Artur Iwański, analityk DM PKO BP, zwraca uwagę na pierwsze wyraźniejsze odbicie cen węgla koksowego. Od dołka urosły o 18 proc. do 87 USD/t, a kolejnym pozytywnym sygnałem jest to, że cena znajduje się powyżej benchmarku ustalonego na drugi kwartał (84 USD/t).

- Jednak naszym zdaniem to odbicie nie wydaje się trwałe. Głównym argumentem jest bardzo słaby światowy, w tym chiński, rynek stali - podkreśla analityk.
Jeszcze mniej ciekawa jest sytuacja na rynku węgla energetycznego, gdzie odbicie od dołka wyniosło co prawda niecałe 7 proc., ale na świecie panuje wyraźna nadpodaż, a popyt jest w odwrocie - UE, USA i Chiny planują zmniejszyć konsumpcję.
Rekomendacja "trzymaj" dla Bogdanki to wypadkowa szans (wyższa dywidenda, wyższy wolumen, kolejne wezwanie jako konsekwencja dołączenia do grupy Enea) oraz zagrożeń (udział w zakupie KHW, centrum kosztów, presja na ceny).
- Wydaje nam się, że większe szanse można przypisać wariantowi negatywnemu, dlatego zalecamy ostrożność aż do wyjaśnienia się polityki dywidendowej - radzi Artur Iwański.
W przypadku JSW kluczowa jest pomoc od spółek i agencji Skarbu Państwa.
- Trudno oszacować cenę otrzymanej pomocy, ale pamiętając o istotnych ryzykach uważamy, że pozytywny scenariusz jest bardziej prawdopodobny. Z drugiej strony, bez wyraźnego odbicia cen węgla nie oznacza to istotnego potencjału wzrostu dla akcjonariuszy - dodaje Artur Iwański.
Analityk zaprzestał wydawania rekomendacji dla NWR ze względu na niską płynność obrotu akcjami spółki i słabe perspektywy.

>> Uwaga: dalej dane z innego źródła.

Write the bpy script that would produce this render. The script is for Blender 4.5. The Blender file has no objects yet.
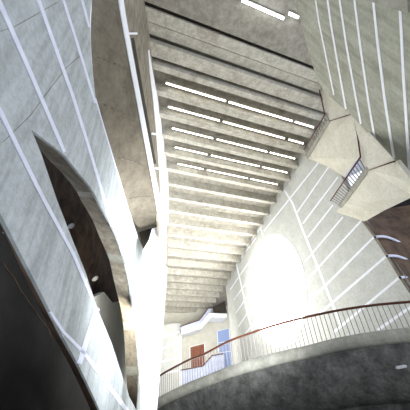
import bpy, bmesh, math, random
from mathutils import Vector, Matrix
from mathutils.geometry import tessellate_polygon
random.seed(7)
C = bpy.context.scene.collection
# ------------------------------------------------------------------ camera
ZEN, VP = Vector((178-205, 170+205)), Vector((158-205, 205-400))
F = math.sqrt(-(ZEN.x*VP.x+ZEN.y*VP.y))
Zc = Vector((ZEN.x, ZEN.y, -F)).normalized()
Yc = Vector((VP.x, VP.y, -F)).normalized()
Xc = Yc.cross(Zc)
CZ = 1.6
EYE = Vector((0, 0, CZ))
cam = bpy.data.cameras.new('camera'); co = bpy.data.objects.new('camera', cam); C.objects.link(co)
m = Matrix((Xc, Yc, Zc)).to_4x4(); m.translation = EYE
co.matrix_world = m
cam.sensor_width = 36; cam.lens = F/410*36; cam.clip_start = .05; cam.clip_end = 300
bpy.context.scene.camera = co

def ray(u, v):
    d = Vector((u-205, 205-v, -F))/F
    return Vector((d.dot(Xc), d.dot(Yc), d.dot(Zc)))
def at(u, v, t): return EYE + ray(u, v)*t
def flat(v): return Vector((v.x, v.y, 0)).normalized()

class Plane:
    """vertical plane, s along its horizontal direction d, w along its normal (towards the hall)"""
    def __init__(s, p, d, n_to):
        s.p = Vector(p); s.d = flat(Vector(d)); s.n = Vector((-s.d.y, s.d.x, 0))
        if s.n.dot(Vector(n_to)) < 0: s.n = -s.n
    def hit(s, u, v):
        r = ray(u, v); t = (s.p-EYE).dot(s.n)/r.dot(s.n)
        return EYE+r*t
    def sz(s, u, v):
        h = s.hit(u, v); return ((h-s.p).dot(s.d), h.z)
    def pt(s, a, z, w=0): return Vector((s.p.x, s.p.y, 0))+s.d*a+s.n*w+Vector((0, 0, z))
    def off(s, w):
        return Plane(s.p+s.n*w, s.d, s.n)

# ------------------------------------------------------------------ materials
def mat(name, c1, c2, scale=1.2, rough=.85, board=0, bdir=(0, 0, 1), bump=.25, stain=.5, stainc=None, blotch=.35, grain=.22):
    M = bpy.data.materials.new(name); M.use_nodes = True
    nt = M.node_tree; N = nt.nodes; L = nt.links
    b = N['Principled BSDF']; b.inputs['Roughness'].default_value = rough
    b.inputs['Specular IOR Level'].default_value = .2
    tc = N.new('ShaderNodeTexCoord')
    n1 = N.new('ShaderNodeTexNoise'); n1.inputs['Scale'].default_value = scale; n1.inputs['Detail'].default_value = 8; n1.inputs['Roughness'].default_value = .65
    L.new(tc.outputs['Object'], n1.inputs['Vector'])
    r1 = N.new('ShaderNodeValToRGB'); r1.color_ramp.elements[0].position = .5-blotch/2; r1.color_ramp.elements[1].position = .5+blotch/2
    r1.color_ramp.elements[0].color = (*c2, 1); r1.color_ramp.elements[1].color = (*c1, 1)
    L.new(n1.outputs['Fac'], r1.inputs['Fac'])
    col = r1.outputs['Color']
    # stains
    n2 = N.new('ShaderNodeTexNoise'); n2.inputs['Scale'].default_value = scale*.33; n2.inputs['Detail'].default_value = 10; n2.inputs['Roughness'].default_value = .75; n2.inputs['Distortion'].default_value = .6
    L.new(tc.outputs['Object'], n2.inputs['Vector'])
    r2 = N.new('ShaderNodeValToRGB'); r2.color_ramp.elements[0].position = .52; r2.color_ramp.elements[1].position = .68
    r2.color_ramp.elements[0].color = (0, 0, 0, 1); r2.color_ramp.elements[1].color = (1, 1, 1, 1)
    L.new(n2.outputs['Fac'], r2.inputs['Fac'])
    ml = N.new('ShaderNodeMath'); ml.operation = 'MULTIPLY'; ml.inputs[1].default_value = stain
    L.new(r2.outputs['Color'], ml.inputs[0])
    mx = N.new('ShaderNodeMixRGB'); L.new(ml.outputs[0], mx.inputs['Fac']); L.new(col, mx.inputs['Color1'])
    sc = stainc or tuple(x*.55 for x in c2); mx.inputs['Color2'].default_value = (*sc, 1)
    col = mx.outputs['Color']
    hgt = n1.outputs['Fac']
    if board:
        # streaks along the boards: noise stretched along bdir
        ro = N.new('ShaderNodeMapping'); ro.name = 'board_turn'; L.new(tc.outputs['Object'], ro.inputs['Vector'])
        ro.inputs['Rotation'].default_value = Vector(bdir).rotation_difference(Vector((0, 1, 0))).to_euler()
        mp = N.new('ShaderNodeMapping'); L.new(ro.outputs[0], mp.inputs['Vector'])
        mp.inputs['Scale'].default_value = (5, .5, 5)
        n3 = N.new('ShaderNodeTexNoise'); n3.inputs['Scale'].default_value = board; n3.inputs['Detail'].default_value = 5
        L.new(mp.outputs[0], n3.inputs['Vector'])
        r3 = N.new('ShaderNodeValToRGB'); r3.color_ramp.elements[0].position = .34; r3.color_ramp.elements[1].position = .6
        r3.color_ramp.elements[0].color = (.70, .70, .68, 1); r3.color_ramp.elements[1].color = (1, 1, 1, 1)
        L.new(n3.outputs['Fac'], r3.inputs['Fac'])
        m2 = N.new('ShaderNodeMixRGB'); m2.blend_type = 'MULTIPLY'; m2.inputs['Fac'].default_value = .8
        L.new(col, m2.inputs['Color1']); L.new(r3.outputs['Color'], m2.inputs['Color2']); col = m2.outputs['Color']
    n4 = N.new('ShaderNodeTexNoise'); n4.inputs['Scale'].default_value = 9; n4.inputs['Detail'].default_value = 6; n4.inputs['Roughness'].default_value = .8
    L.new(tc.outputs['Object'], n4.inputs['Vector'])
    r4 = N.new('ShaderNodeValToRGB'); r4.color_ramp.elements[0].position = .35; r4.color_ramp.elements[1].position = .6
    g = 1-grain; r4.color_ramp.elements[0].color = (g, g, g*.98, 1); r4.color_ramp.elements[1].color = (1, 1, 1, 1)
    L.new(n4.outputs['Fac'], r4.inputs['Fac'])
    m4 = N.new('ShaderNodeMixRGB'); m4.blend_type = 'MULTIPLY'; m4.inputs['Fac'].default_value = 1
    L.new(col, m4.inputs['Color1']); L.new(r4.outputs['Color'], m4.inputs['Color2']); col = m4.outputs['Color']
    L.new(col, b.inputs['Base Color'])
    bp = N.new('ShaderNodeBump'); bp.inputs['Strength'].default_value = bump; bp.inputs['Distance'].default_value = .03
    L.new(hgt, bp.inputs['Height']); L.new(bp.outputs[0], b.inputs['Normal'])
    return M
def emit(name, c, s):
    M = bpy.data.materials.new(name); M.use_nodes = True; nt = M.node_tree
    b = nt.nodes['Principled BSDF']; b.inputs['Base Color'].default_value = (*c, 1)
    b.inputs['Emission Color'].default_value = (*c, 1); b.inputs['Emission Strength'].default_value = s
    return M
M_left = mat('cool_board_concrete', (.50, .535, .545), (.37, .40, .405), 1.6, board=1.0, bdir=(0, .0, 1), stain=.35, stainc=(.30, .29, .25), blotch=.5)
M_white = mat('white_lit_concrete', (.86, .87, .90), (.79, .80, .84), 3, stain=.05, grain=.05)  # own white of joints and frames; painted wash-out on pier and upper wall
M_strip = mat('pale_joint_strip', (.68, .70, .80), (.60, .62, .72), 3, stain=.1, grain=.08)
M_rev = mat('brown_reveal_concrete', (.36, .32, .25), (.20, .175, .13), 2.2, board=1, stain=.6, stainc=(.10, .085, .06), blotch=.4)
M_brown = mat('brown_soffit_concrete', (.23, .20, .15), (.13, .11, .08), 1.6, stain=.6, stainc=(.10, .08, .055), blotch=.4)
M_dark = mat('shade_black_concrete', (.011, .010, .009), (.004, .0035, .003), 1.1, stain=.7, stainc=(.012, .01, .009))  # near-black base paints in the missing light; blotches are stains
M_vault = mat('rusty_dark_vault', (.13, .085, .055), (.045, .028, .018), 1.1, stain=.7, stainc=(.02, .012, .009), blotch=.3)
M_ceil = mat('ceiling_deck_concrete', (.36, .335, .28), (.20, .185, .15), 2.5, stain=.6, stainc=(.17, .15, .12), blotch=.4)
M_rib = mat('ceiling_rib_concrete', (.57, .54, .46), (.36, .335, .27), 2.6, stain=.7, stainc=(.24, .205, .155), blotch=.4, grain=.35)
M_cream = mat('cream_board_concrete', (.60, .60, .56), (.49, .49, .45), 1.6, stain=.25, stainc=(.36, .34, .28), blotch=.4)
M_panel = mat('greenish_panel_concrete', (.45, .45, .37), (.33, .33, .265), 1.3, board=1.1, bdir=(.75, .45, -.45), stain=.4, stainc=(.24, .23, .17), blotch=.4)
M_pale = mat('pale_facet_concrete', (.70, .67, .57), (.58, .55, .45), 1.4, stain=.3, stainc=(.42, .37, .27), blotch=.4)
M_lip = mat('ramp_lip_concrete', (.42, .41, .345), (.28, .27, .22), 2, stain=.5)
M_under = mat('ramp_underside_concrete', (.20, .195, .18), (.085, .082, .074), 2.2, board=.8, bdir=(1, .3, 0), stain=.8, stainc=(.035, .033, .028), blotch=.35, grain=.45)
M_joint = mat('dark_joint', (.06, .05, .04), (.03, .025, .02), 3)
M_rail = mat('red_brown_handrail', (.115, .038, .02), (.07, .022, .012), 6, rough=.5, stain=.1, bump=.05)
M_bar = mat('grey_painted_bar', (.27, .235, .22), (.20, .175, .16), 5, rough=.5, stain=.1, bump=.05)
M_wood = mat('red_brown_wood', (.30, .10, .045), (.19, .06, .03), 4, rough=.5, stain=.2, bump=.1)
M_floor = mat('grey_floor', (.42, .42, .40), (.33, .33, .31), 1)
M_lav = mat('pale_lavender_parapet', (.55, .58, .72), (.42, .46, .60), 2, stain=.1)
M_tube = emit('strip_light_white', (1, .98, .93), 5)
M_tubehi = emit('strip_light_cool', (.9, .94, 1), 9)
M_sky = emit('bright_daylight_glass', (.97, .985, 1), 9.5)
M_bluegl = emit('blue_daylight_glass', (.20, .26, .42), .25)
M_lamp = mat('grey_lamp_glass', (.55, .56, .55), (.5, .5, .5), 3, rough=.3)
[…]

- NWR bez pomocy Czech nie poradzi sobie przy zamykaniu kopalń. Przy bieżących cenach jego przepływy są strukturalnie głęboko poniżej zera. Wysoki dług netto powoduje, że nawet udana restrukturyzacja, przy krótkim życiu kopalni, nie pozwoli na wygenerowanie wartości dla akcjonariuszy. Ceny węgla musiałyby wzrosnąć szybko o 40%, co naszym zdaniem jest mało prawdopodobne - uważa Artur Iwański.